In 1983 the Board of Regents approved a name change to University Art Museum. In 1988, regents approved a proposal for $4 million for a new building, if the museum could raise a similar amount. Finally, in 1993 the no-longer “little” museum moved into its own building, the landmark Frank Gehry-designed Weisman Art Museum.
Northrop’s presenting scope expanded in 1987 when it joined with the Walker Art Center in launching the Discover Series to showcase new directions in performance, drawing its season roster from contemporary artists in opera, dance, music, theater, and mixed media. Notable past performances have included Philip Glass, Martha Clark, Diamanda Galas, the Wooster Group, Spalding Gray, Kronos Quartet, Trisha Brown Dance Company, and Urban Bush Women. The Discover Series received a boost in 1990 when Northrop was one of three arts presenting organizations nationwide awarded a three-year grant of $249,00 from Northwest Area Foundation to co-commission and present large-scale contemporary visions in the performing arts.

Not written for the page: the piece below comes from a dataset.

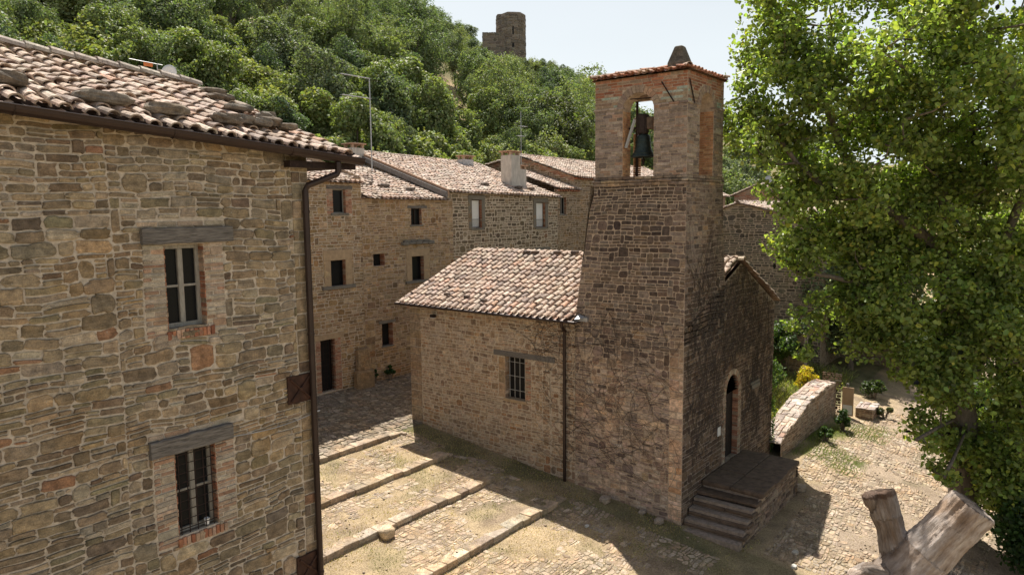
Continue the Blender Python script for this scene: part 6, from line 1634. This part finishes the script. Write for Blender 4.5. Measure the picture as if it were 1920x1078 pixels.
# summer haze: the sky whitens towards the horizon and stays deeper overhead
tc = nt.nodes.new('ShaderNodeTexCoord'); sp = nt.nodes.new('ShaderNodeSeparateXYZ'); nt.links.new(tc.outputs['Generated'], sp.inputs[0])
mp = nt.nodes.new('ShaderNodeMapping'); mp.inputs['Scale'].default_value = (1.2, 1.2, 5.0); nt.links.new(tc.outputs['Generated'], mp.inputs['Vector'])
cn = nt.nodes.new('ShaderNodeTexNoise'); cn.inputs['Scale'].default_value = 1.6; cn.inputs['Detail'].default_value = 5; nt.links.new(mp.outputs[0], cn.inputs['Vector'])
ad = nt.nodes.new('ShaderNodeMath'); ad.operation = 'MULTIPLY_ADD'; ad.inputs[1].default_value = .16; nt.links.new(cn.outputs[0], ad.inputs[0]); nt.links.new(sp.outputs[2], ad.inputs[2])
rp = ramp(nt, ad.outputs[0], [(.08, (.92, .92, .92)), (.34, (.70, .70, .70)), (.55, (.28, .28, .28)), (.8, (.06, .06, .06))])
dk = mixc(nt, sky.outputs[0], (.62, .62, .62), 1., 'MULTIPLY')
nt.links.new(mixc(nt, dk, (7.2, 7.75, 8.0), rp.outputs[0]), bg.inputs[0]); bg.inputs[1].default_value = .085
sun = bpy.data.lights.new('sun', 'SUN'); sun.energy = 5.0; sun.angle = math.radians(.5); sun.color = (1, .945, .86)
so = bpy.data.objects.new('sun', sun); COL.objects.link(so); so.rotation_euler = sdir.to_track_quat('Z', 'Y').to_euler(); so.location = (0, 0, 60)
cam = bpy.data.cameras.new('camera'); cam.lens = 36*1350/1920; cam.sensor_width = 36; cam.clip_end = 3000; cam.clip_start = .1
co = bpy.data.objects.new('camera', cam); COL.objects.link(co); scene.camera = co
F_ = Vector(fwd).normalized(); R_ = Vector(rgt); R_ = (R_ - F_*R_.dot(F_)).normalized(); U_ = R_.cross(F_)
co.matrix_world = Matrix(((R_.x, U_.x, -F_.x, CAM[0]), (R_.y, U_.y, -F_.y, CAM[1]), (R_.z, U_.z, -F_.z, CAM[2]), (0, 0, 0, 1)))
scene.view_settings.view_transform = 'Standard'; scene.view_settings.look = 'None'; scene.view_settings.exposure = .70; scene.view_settings.gamma = 1
scene.cycles.max_bounces = 7; scene.cycles.diffuse_bounces = 4; scene.cycles.transparent_max_bounces = 8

In 1993 Northrop became one of 20 jazz presenters nationwide to join the Lila Wallace-Reader’s Digest National Jazz Network, paving the way for Northrop Jazz Series, a complement to the club scene. Charlie Haden Liberation Music Orchestra was the first artist to perform as part of the Jazz Season. Sonny Rollins, Wynton Marsalis, Cassandra Wilson, Herbie Hancock, Maria Schneider, and The Bad Plus are just a few who followed.